**Aim of the task**: Repeat the material exactly from its first line to the line that includes "COL = SC.collection". Skip pictures.

**Stored data**:
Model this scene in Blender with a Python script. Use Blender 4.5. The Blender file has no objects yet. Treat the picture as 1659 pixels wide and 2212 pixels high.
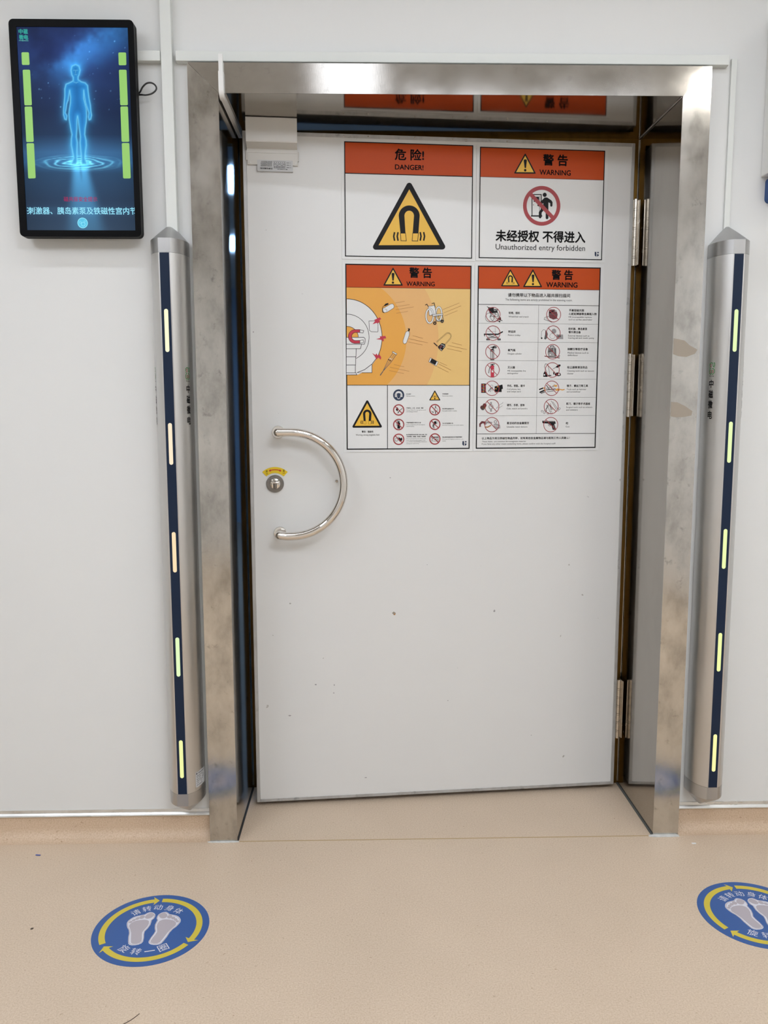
import bpy, bmesh, math, random
import numpy as np
from mathutils import Vector, Matrix
random.seed(4)
PI = math.pi
SC = bpy.context.scene
COL = SC.collection

# ------------------------------------------------------------------ camera
CAM = bpy.data.cameras.new('camera')
cam = bpy.data.objects.new('camera', CAM); COL.objects.link(cam)
CAM.sensor_fit = 'HORIZONTAL'; CAM.sensor_width = 36.0
CAM.lens = 36.0 * 1772.2455 / 1659.0
CAM.clip_start = 0.02; CAM.clip_end = 60
_p, _y, _r = 0.1241, -0.0231, 0.0021
def _basis(p, y, r):
    cp, sp, cy, sy, cr, sr = math.cos(p), math.sin(p), math.cos(y), math.sin(y), math.cos(r), math.sin(r)
    Rz = np.array([[cy, -sy, 0], [sy, cy, 0], [0, 0, 1]])
    Rx = np.array([[1, 0, 0], [0, cp, sp], [0, -sp, cp]])
    Ry = np.array([[cr, 0, sr], [0, 1, 0], [-sr, 0, cr]])
    return Rz @ Rx @ Ry
_M = _basis(_p, _y, _r)
cam.matrix_world = Matrix(((_M[0, 0], _M[0, 2], -_M[0, 1], -0.1141),
                           (_M[1, 0], _M[1, 2], -_M[1, 1], -2.3004),
                           (_M[2, 0], _M[2, 2], -_M[2, 1], 1.2682),
                           (0, 0, 0, 1)))
SC.camera = cam
# ------------------------------------------------------------------ exposure, world, lamps
SC.view_settings.view_transform = 'Standard'
SC.view_settings.look = 'None'
SC.view_settings.exposure = 0.0
SC.view_settings.gamma = 1.0
SC.view_settings.use_curve_mapping = False
W = bpy.data.worlds.new('world'); SC.world = W; W.use_nodes = True
W.node_tree.nodes['Background'].inputs[0].default_value = (0.02, 0.02, 0.022, 1)
W.node_tree.nodes['Background'].inputs[1].default_value = 1.0
PANEL_POWER = 13.9         # emission of the corridor ceiling panels and the added fill
PANEL_COLOR = (0.94, 1.0, 1.10)
SCAN_POWER = 30.0           # emission of the scan room panels
SCAN_COLOR = (0.33, 0.58, 1.0)
CEIL = 2.75
PANELS = [(-1.9, -1.6, .15, .25), (-1.75, -2.55, .25, .6), (.3, -2.55, .25, .6), (1.0, -2.55, .25, .6), (-.1, -.8, 1.7, .034)]   # x, y, half width, half length; rear row and thin strip are added fill
DIM_PANEL = (-0.18, -1.6, .14, .34)   # a dimmer frosted panel over the doorway
DIM_POWER = 2.2
SPOT = (1.52, -1.57, .085)    # compact lamp: x, y, radius
SPOT_POWER = 75.0
SPOT_COLOR = (1.0, 0.97, 0.90)
SCAN_PANELS = [(-.11, 2.63), (.19, 4.45), (-1.8, 4.45), (1.9, 4.45)]
SCAN_CEIL = 2.6

# ------------------------------------------------------------------ materials
def lin(r, g, b):
    f = lambda c: (c / 255 / 12.92) if c / 255 <= .04045 else ((c / 255 + .055) / 1.055) ** 2.4
    return (f(r), f(g), f(b), 1.0)
def mat(name, color, rough=.5, metal=0.0, spec=.5, coat=0.0, emit=None, strength=0.0):
    m = bpy.data.materials.new(name); m.use_nodes = True
    b = m.node_tree.nodes['Principled BSDF']
    b.inputs['Base Color'].default_value = color if len(color) == 4 else (*color, 1)
    b.inputs['Roughness'].default_value = rough
    b.inputs['Metallic'].default_value = metal
    b.inputs['Specular IOR Level'].default_value = spec
    b.inputs['Coat Weight'].default_value = coat
    if emit is not None:
        b.inputs['Emission Color'].default_value = emit if len(emit) == 4 else (*emit, 1)
        b.inputs['Emission Strength'].default_value = strength
    return m
def nodes(m):
    nt = m.node_tree
    return nt, nt.nodes, nt.links, nt.nodes['Principled BSDF']
def noise(nt, scale, detail=3, rough=.5, mapping=None, coord='Object'):
    tc = nt.nodes.new('ShaderNodeTexCoord'); n = nt.nodes.new('ShaderNodeTexNoise')
    n.inputs['Scale'].default_value = scale; n.inputs['Detail'].default_value = detail
    n.inputs['Roughness'].default_value = rough
    if mapping:
        mp = nt.nodes.new('ShaderNodeMapping'); mp.inputs['Scale'].default_value = mapping
        nt.links.new(tc.outputs[coord], mp.inputs[0]); nt.links.new(mp.outputs[0], n.inputs['Vector'])
    else:
        nt.links.new(tc.outputs[coord], n.inputs['Vector'])
    return n
def ramp(nt, src, stops):
    r = nt.nodes.new('ShaderNodeValToRGB')
    while len(r.color_ramp.elements) > 1: r.color_ramp.elements.remove(r.color_ramp.elements[-1])
    r.color_ramp.elements[0].position = stops[0][0]; r.color_ramp.elements[0].color = stops[0][1]
    for p, c in stops[1:]:
        e = r.color_ramp.elements.new(p); e.color = c
    nt.links.new(src, r.inputs[0]); return r
def mix(nt, fac, a, b, mode='MIX'):
    x = nt.nodes.new('ShaderNodeMix'); x.data_type = 'RGBA'; x.blend_type = mode
    for s, v in ((0, fac), (6, a), (7, b)):
        if isinstance(v, (int, float)): x.inputs[s].default_value = v
        elif isinstance(v, tuple): x.inputs[s].default_value = v
        else: nt.links.new(v, x.inputs[s])
    return x.outputs[2]
def g(v): return (v, v, v, 1)

def m_floor(name, c0, c1, c2):
    m = mat(name, c0, .42, spec=.35)
    nt, N, L, b = nodes(m)
    n1 = noise(nt, 260, 4, .7); r1 = ramp(nt, n1.outputs[0], [(.34, c1), (.5, c0), (.66, c2)])
    n2 = noise(nt, 90, 2, .6); r2 = ramp(nt, n2.outputs[0], [(.68, g(1)), (.76, (.72, .66, .6, 1))])
    n3 = noise(nt, 2.2, 3, .6); r3 = ramp(nt, n3.outputs[0], [(.3, (.95, .945, .94, 1)), (.7, (1.03, 1.03, 1.03, 1))])
    c = mix(nt, 1.0, r1.outputs[0], r2.outputs[0], 'MULTIPLY')
    c = mix(nt, 1.0, c, r3.outputs[0], 'MULTIPLY')
    L.new(c, b.inputs['Base Color'])
    bp = N.new('ShaderNodeBump'); bp.inputs['Strength'].default_value = .05; bp.inputs['Distance'].default_value = .002
    L.new(n1.outputs[0], bp.inputs['Height']); L.new(bp.outputs[0], b.inputs['Normal'])
    return m
def m_paint(name, c, rough=.45, spec=.4, amt=.02, sc=3.0):
    m = mat(name, c, rough, spec=spec)
    nt, N, L, b = nodes(m)
    n = noise(nt, sc, 4, .6)
    r = ramp(nt, n.outputs[0], [(.3, g(1 - amt)), (.7, g(1.0))])
    L.new(mix(nt, 1.0, tuple(c), r.outputs[0], 'MULTIPLY'), b.inputs['Base Color'])
    return m
def m_steel(name, c, rough, smudge=.25, stretch=(8, 8, 8), aniso=0.0, grime=None, grain=None):
    m = mat(name, c, rough, 1.0)
    nt, N, L, b = nodes(m)
    n = noise(nt, 1.0, 5, .62, stretch)
    r = ramp(nt, n.outputs[0], [(.36, g(1 - smudge)), (.5, g(1 - smudge * .35)), (.62, g(1.0))])
    col = mix(nt, 1.0, tuple(c), r.outputs[0], 'MULTIPLY')
    if grime:
        n4 = noise(nt, 26, 4, .65); rr = ramp(nt, n4.outputs[0], [(.60, g(1)), (.70, g(1 - grime))])
        col = mix(nt, 1.0, col, rr.outputs[0], 'MULTIPLY')
    L.new(col, b.inputs['Base Color'])
    n2 = noise(nt, 1.0, 3, .6, stretch)
    mr = N.new('ShaderNodeMapRange'); mr.inputs[1].default_value = .3; mr.inputs[2].default_value = .7
    mr.inputs[3].default_value = rough * .8; mr.inputs[4].default_value = rough * 1.35
    L.new(n2.outputs[0], mr.inputs[0]); L.new(mr.outputs[0], b.inputs['Roughness'])
    if grain:
        n5 = noise(nt, 1.0, 2, .6, grain)
        bp = N.new('ShaderNodeBump'); bp.inputs['Strength'].default_value = .05; bp.inputs['Distance'].default_value = .0005
        L.new(n5.outputs[0], bp.inputs['Height']); L.new(bp.outputs[0], b.inputs['Normal'])
    b.inputs['Anisotropic'].default_value = aniso
    return m
MT = {}
MT['wall'] = m_paint('wall_panel', (.735, .74, .725, 1), .5, .35, .015, 2.0)
MT['trunk'] = m_paint('trunking_plastic', (.71, .73, .70, 1), .4, .4, .012, 6)
MT['room'] = m_paint('room_paint', (.80, .79, .76, 1), .6, .3)
MT['ceil'] = m_paint('ceiling_white', (.66, .66, .65, 1), .7, .2)
MT['floor'] = m_floor('beige_vinyl', lin(206, 186, 163), lin(193, 171, 147), lin(215, 197, 176))
MT['cove'] = m_floor('beige_vinyl_shaded', lin(203, 179, 153), lin(189, 163, 137), lin(212, 190, 166))  # floor sheet turned up the wall; part of its shade is in the colour
MT['door'] = m_paint('door_white', (.71, .71, .695, 1), .32, .45, .012, 5)
def _scuffs(m):
    nt, N, L, b = nodes(m)
    n = noise(nt, 38, 2, .5); r = ramp(nt, n.outputs[0], [(.752, g(1)), (.78, (.55, .53, .5, 1))])
    old = b.inputs['Base Color'].links[0].from_socket
    L.new(mix(nt, 1.0, old, r.outputs[0], 'MULTIPLY'), b.inputs['Base Color'])
_scuffs(MT['door'])
MT['steel_face'] = m_steel('brushed_steel_face', (.62, .60, .565, 1), .13, .36, (11, 11, 6.5), .35, .30, (40, 40, 900))
MT['steel_jamb'] = m_steel('mirror_steel', (.44, .41, .37, 1), .085, .12, (5, 5, 3))
MT['alu'] = m_steel('aluminium_edge', (.50, .50, .495, 1), .42, .18, (30, 30, 12), 0, .35)
MT['alu'].node_tree.nodes['Principled BSDF'].inputs['Metallic'].default_value = .45
MT['skirt'] = m_steel('skirting_aluminium', (.78, .79, .78, 1), .30, .14, (9, 40, 40), 0, .12)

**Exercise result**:
Model this scene in Blender with a Python script. Use Blender 4.5. The Blender file has no objects yet. Treat the picture as 1659 pixels wide and 2212 pixels high.
import bpy, bmesh, math, random
import numpy as np
from mathutils import Vector, Matrix
random.seed(4)
PI = math.pi
SC = bpy.context.scene
COL = SC.collection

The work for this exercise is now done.